In last two months I was working on testing elasticsearch indexing.
I have a minimum requirement to index about 50K json documents per second.
My document size is about 2-4K and has several nested defined.
I have the following configuration:
ElasticSearch v5.0.
3 Virtual machines with 32 gb RAM (16gb as heap).
8 cores
Redhat 7.2 64 bit
Basic configuration options as in best practices with memlock defined
I have tried the following approach:
Indexing with bulk api using python elastic library
Indexing without replica and then turning it on
Changing the number of shards as number of cores in cluster
Putting the data on fast SSD disks pool
Trying to index in parallel with 5 several threads to different nodes
With all this I could not reach above 10K/sec.
I also tried physical machines but still without noticeable result.
I have assumed that adding nodes may solve the issue as scale out solution.
I have added 3 more nodes and then even 3 more, yet the was no real impact on indexing speed.
My question for forum members, In your experience does the scale out work for indexing?
Please share your examples with sizing of nodes and hardware specs.
Hi Mark,
usually we see indexing scale out well.
How many shards do your indices have? You should have at least as many shards as you have nodes. Also make sure that they are evenly distributed. If you have 3 nodes but configure the index to have 5 shards, then two nodes will have 2 shards while 1 nodes has just 1. This causes hot spots. (make sure to take replicas into account if you have any)
Do you also see that the nodes are under pressure?

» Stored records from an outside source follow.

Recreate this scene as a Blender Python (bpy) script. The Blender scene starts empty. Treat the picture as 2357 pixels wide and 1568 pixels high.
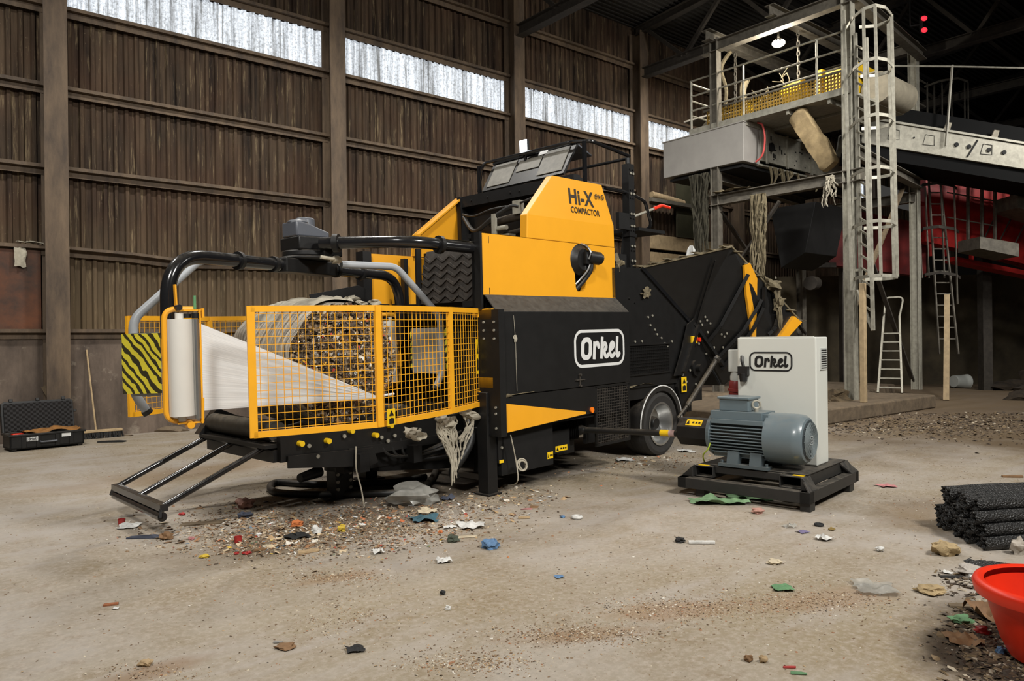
import bpy, bmesh, math, random
from mathutils import Matrix, Vector, noise
RND = random.Random(7)
SC = bpy.context.scene
COL = SC.collection
sin, cos, rad, PI = math.sin, math.cos, math.radians, math.pi

# ---------------------------------------------------------------- camera and frames of reference
F, CX, CY, CAMH = 1700.0, 1178.5, 784.0, 1.5
ROLL = rad(.6)
cR = Vector((cos(ROLL), 0, -sin(ROLL))); cU = Vector((sin(ROLL), 0, cos(ROLL))); cF = Vector((0, 1, 0))
CAM = Vector((0, 0, CAMH))
def ray(u, v): return cF + cR*((u-CX)/F) + cU*((CY-v)/F)
def G(u, v, z=0.0):
    d = ray(u, v); return CAM + d*((z-CAMH)/d.z)
def at_depth(u, v, d): return CAM + ray(u, v)*d
def frame(x, y, z, o): return Matrix(((x.x, y.x, z.x, o.x), (x.y, y.y, z.y, o.y), (x.z, y.z, z.z, o.z), (0, 0, 0, 1)))
cam_d = bpy.data.cameras.new('camera'); cam = bpy.data.objects.new('camera', cam_d); COL.objects.link(cam)
cam_d.sensor_width = 36; cam_d.lens = F/2357*36; cam_d.clip_end = 200
cam.matrix_world = frame(cR, cU, -cF, CAM); SC.camera = cam
# machine frame: x along the machine, y away from the camera
MO = G(1120, 1138)
ma = ray(2792, 722).normalized(); mb = Vector((0, 0, 1)).cross(ma).normalized(); mc = ma.cross(mb)
MF = frame(ma, mb, mc, MO)
# building frame: x along the left wall, y out through the wall
bW = Vector((sin(rad(50.7)), cos(rad(50.7)), 0)); bN = Vector((-bW.y, bW.x, 0))
WO = G(215, 1005)
BF = frame(bW, bN, Vector((0, 0, 1)), WO)
# skid frame
SN = G(1870, 1180)
e1 = Vector((.7516, -.6596, 0)).normalized(); e2 = Vector((-e1.y, e1.x, 0))
SF = frame(e1, e2, Vector((0, 0, 1)), SN)
WF = Matrix.Identity(4)
def inv_pt(M, p): return M.inverted() @ p

# ---------------------------------------------------------------- materials
MATS = {}
def srgb(r, g, b):
    f = lambda c: (c/255/12.92) if c/255 <= .04045 else ((c/255+.055)/1.055)**2.4
    return (f(r), f(g), f(b), 1)
class NT:
    def __init__(s, name):
        s.m = bpy.data.materials.new(name); s.m.use_nodes = True; s.t = s.m.node_tree
        s.b = s.t.nodes['Principled BSDF']; s.out = s.t.nodes['Material Output']
    def n(s, typ, **k):
        o = s.t.nodes.new(typ)
        for a, v in k.items():
            if a in o.inputs: o.inputs[a].default_value = v
            else: setattr(o, a, v)
        return o
    def l(s, a, b): s.t.links.new(a, b)
    def coord(s, scale=(1, 1, 1)):
        tc = s.n('ShaderNodeTexCoord'); mp = s.n('ShaderNodeMapping'); mp.inputs['Scale'].default_value = scale
        s.l(tc.outputs['Object'], mp.inputs['Vector']); return mp.outputs['Vector']
    def noise(s, vec, scale, detail=4, rough=.6):
        x = s.n('ShaderNodeTexNoise'); x.inputs['Scale'].default_value = scale; x.inputs['Detail'].default_value = detail
        x.inputs['Roughness'].default_value = rough; s.l(vec, x.inputs['Vector']); return x.outputs['Fac']
    def ramp(s, fac, stops, const=False):
        x = s.n('ShaderNodeValToRGB'); r = x.color_ramp
        if const: r.interpolation = 'CONSTANT'
        while len(r.elements) < len(stops): r.elements.new(.5)
        for e, (p, c) in zip(r.elements, stops):
            e.position = p; e.color = c if len(c) == 4 else (*c, 1)
        s.l(fac, x.inputs['Fac']); return x.outputs['Color']
    def mix(s, fac, a, b, typ='MIX'):
        x = s.n('ShaderNodeMix', data_type='RGBA', blend_type=typ)
        if isinstance(fac, (int, float)): x.inputs[0].default_value = fac
        else: s.l(fac, x.inputs[0])
        for v, i in ((a, 6), (b, 7)):
            if isinstance(v, tuple): x.inputs[i].default_value = v
            else: s.l(v, x.inputs[i])
        return x.outputs[2]
    def math(s, op, a, b=0.0):
        x = s.n('ShaderNodeMath', operation=op)
        for v, i in ((a, 0), (b, 1)):
            if isinstance(v, (int, float)): x.inputs[i].default_value = v
            else: s.l(v, x.inputs[i])
        return x.outputs[0]
    def bump(s, h, dist=.01, st=.5):
        x = s.n('ShaderNodeBump'); x.inputs['Distance'].default_value = dist; x.inputs['Strength'].default_value = st
        s.l(h, x.inputs['Height']); s.l(x.outputs['Normal'], s.b.inputs['Normal'])
    def base(s, c):
        if isinstance(c, tuple): s.b.inputs['Base Color'].default_value = c
        else: s.l(c, s.b.inputs['Base Color'])
    def set(s, **k):
        for a, v in k.items(): s.b.inputs[a.replace('_', ' ')].default_value = v
BW = lambda a, b: [(a, (0, 0, 0, 1)), (b, (1, 1, 1, 1))]
def simple(name, col, rough=.5, metal=0, var=.25, scale=6, dust=0, dustcol=srgb(150, 135, 112), bump=0, coat=0, spec=.5):
    """painted or plain surface: colour with soft variation, optional dust lying on faces that look up"""
    if name in MATS: return MATS[name]
    t = NT(name); v = t.coord()
    n1 = t.noise(v, scale, 5)
    dark = (col[0]*(1-var), col[1]*(1-var), col[2]*(1-var), 1)
    c = t.mix(t.ramp(n1, BW(.3, .7)), dark, col)
    if dust:
        g = t.n('ShaderNodeNewGeometry'); sep = t.n('ShaderNodeSeparateXYZ'); t.l(g.outputs['Normal'], sep.inputs[0])
        up = t.ramp(sep.outputs['Z'], BW(.25, .9))
        n2 = t.ramp(t.noise(v, 14, 8, .7), BW(.35, .65))
        spots = t.ramp(t.noise(v, 45, 6, .75), BW(.6, .72))
        f = t.math('MULTIPLY', t.math('ADD', t.math('MULTIPLY', up, n2), t.math('MULTIPLY', spots, .25)), dust)
        c = t.mix(f, c, dustcol)
        t.l(t.math('ADD', t.math('MULTIPLY', f, .5), rough), t.b.inputs['Roughness'])
    else:
        t.set(Roughness=rough)
    t.base(c); t.set(Metallic=metal); t.b.inputs['Specular IOR Level'].default_value = spec
    if coat: t.set(Coat_Weight=coat, Coat_Roughness=.08)
    if bump: t.bump(t.noise(v, 60, 5), bump, .6)
    MATS[name] = t.m; return t.m
def emit(name, col, st):
    if name in MATS: return MATS[name]
    t = NT(name); t.base((0, 0, 0, 1)); t.b.inputs['Emission Color'].default_value = col; t.b.inputs['Emission Strength'].default_value = st
    MATS[name] = t.m; return t.m

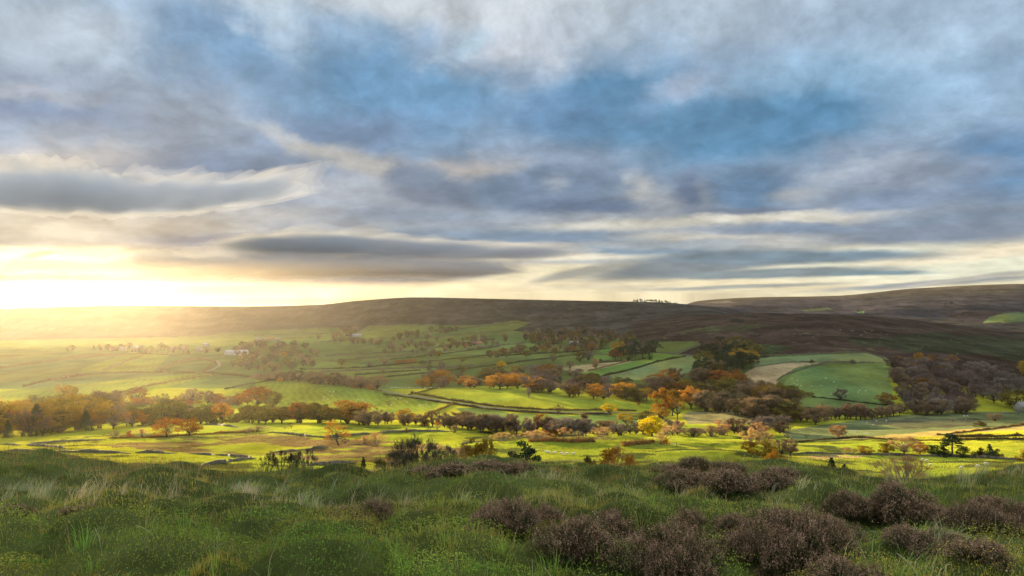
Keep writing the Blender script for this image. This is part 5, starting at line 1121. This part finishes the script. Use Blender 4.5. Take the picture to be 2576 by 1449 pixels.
def scatter(rng, n, y0=3.0, y1=24.0, p=1.3, wide=0.86):
    u = rng.random(n); q = 1 - p
    Y = (y0**q + u * (y1**q - y0**q)) ** (1 / q)
    X = rng.uniform(-1, 1, n) * (wide * Y + 1.2)
    return X, Y
def blades(rng, X, Y, h, w, lean, leandir, c0, c1, zoff=-0.01):
    n = len(X); Z = height(X, Y) + zoff; a = rng.uniform(0, 6.28, n); wx, wy = np.cos(a) * w, np.sin(a) * w
    lx, ly = np.cos(leandir) * lean * h, np.sin(leandir) * lean * h
    B = np.stack([X, Y, Z], -1); W = np.stack([wx, wy, wx * 0], -1)
    M = B + np.stack([lx * 0.3, ly * 0.3, h * 0.58], -1); T = B + np.stack([lx, ly, h * np.sqrt(np.clip(1 - lean**2 * 0.6, 0.15, 1))], -1)
    V = np.stack([B - W, B + W, M + W * 0.75, M - W * 0.75, T], 1).reshape(-1, 3); i = np.arange(n) * 5
    cc = np.stack([c0, c0, (c0 + c1) / 2, (c0 + c1) / 2, c1], 1).reshape(-1, 3)
    return V, np.stack([i, i + 1, i + 2, i + 3], -1), np.stack([i + 3, i + 2, i + 4], -1), cc
def toD(X, Y):
    Z = height(X, Y); return CX + F * X / Y, HY - F * Z / Y
def bump2(xd, yd, L):
    s = np.zeros_like(xd)
    for (a, b, rx, ry, k) in L: s = np.maximum(s, k * np.exp(-((xd - a) / rx) ** 2 - ((yd - b) / ry) ** 2))
    return s
PALE = [(150,1248,330,26,1), (600,1240,260,18,.75), (880,1262,170,22,.9), (1120,1268,110,16,1), (60,1200,160,16,.45), (2450,1206,170,16,1.1), (2360,1215,80,12,.6), (1990,1240,110,16,.5), (1330,1205,120,14,.5), (1560,1240,160,14,.35), (1650,1288,130,16,.5),(1950,1300,60,40,.3), (2350,1400,160,40,.25)]
LUSH = [(300,1420,500,60,1), (900,1330,260,60,.8), (1150,1420,400,60,.9), (1650,1285,140,16,.7), (2450,1440,220,50,.8), (2300,1270,140,20,.4), (500,1350,250,30,.5)]
rng = np.random.default_rng(5)
def grass(name, n, hr, wr, pal, label, p=1.3, mask=None, leanr=(0.1, 0.7), y0=3.0, y1=24.0, tuft=0.0, wind=None):
    X, Y = scatter(rng, n, y0, y1, p)
    if tuft:                                              # gather blades into tussocks that splay outward
        k = max(20, int(n * tuft)); cx_, cy_ = scatter(rng, k, y0, y1, p); idx = rng.integers(0, k, n); r = np.abs(rng.normal(0, 0.055, n)) ; a = rng.uniform(0, 6.28, n)
        X = cx_[idx] + np.cos(a) * r; Y = cy_[idx] + np.sin(a) * r; ld = a
        size = rng.uniform(0.6, 1.25, k)[idx]
    else: ld = rng.uniform(0, 6.28, n); size = np.ones(n)
    xd, yd = toD(X, Y)
    if mask is not None:
        keep = rng.random(n) < mask(xd, yd, X, Y); X, Y, xd, yd, ld, size = X[keep], Y[keep], xd[keep], yd[keep], ld[keep], size[keep]
    n = len(X)
    hn = 0.65 + 1.1 * np.clip(0.5 + 1.4 * fbm(X * 1.1, Y * 1.1, 51, 2), 0, 1)
    h = rng.uniform(hr[0], hr[1], n) * hn * size; w = rng.uniform(wr[0], wr[1], n) * (0.7 + Y / 18)
    if wind is not None: ld = np.where(rng.random(n) < 0.55, wind + rng.normal(0, 0.5, n), ld)
    lean = rng.uniform(leanr[0], leanr[1], n)
    t = np.clip(0.5 + 1.8 * fbm(X * 0.7, Y * 0.7, 61, 3) + rng.normal(0, 0.22, n), 0, 1)[:, None]
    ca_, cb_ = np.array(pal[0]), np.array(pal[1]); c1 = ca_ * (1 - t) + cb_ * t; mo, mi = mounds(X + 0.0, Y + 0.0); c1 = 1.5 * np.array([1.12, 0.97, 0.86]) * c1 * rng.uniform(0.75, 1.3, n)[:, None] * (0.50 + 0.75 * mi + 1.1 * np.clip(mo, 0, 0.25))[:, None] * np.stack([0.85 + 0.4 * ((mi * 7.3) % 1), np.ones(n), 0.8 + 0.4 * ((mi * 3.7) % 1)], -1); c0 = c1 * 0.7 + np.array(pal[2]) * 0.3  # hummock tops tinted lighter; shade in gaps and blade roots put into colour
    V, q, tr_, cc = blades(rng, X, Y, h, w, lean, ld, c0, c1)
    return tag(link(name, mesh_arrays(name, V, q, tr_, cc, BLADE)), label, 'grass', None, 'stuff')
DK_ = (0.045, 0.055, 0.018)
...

Do your clients get bulk rejections?
This would be an indicator that elasticsearch can't keep up with the indexing. If you don't see these then the bottleneck is your client or the network in between.
I have never seen elasticsearch not scale. At least not at the size you are planning to run it at.
I would recommend to dig some more before you continue with the suggestions below.
all of the above have downsides, so depending on what you plan to do with that data you may not want to disable them. Make sure to read the docs to decide if the tradeoff is worth it.
If you are heavily analyzing your data it can also impact your indexing performance.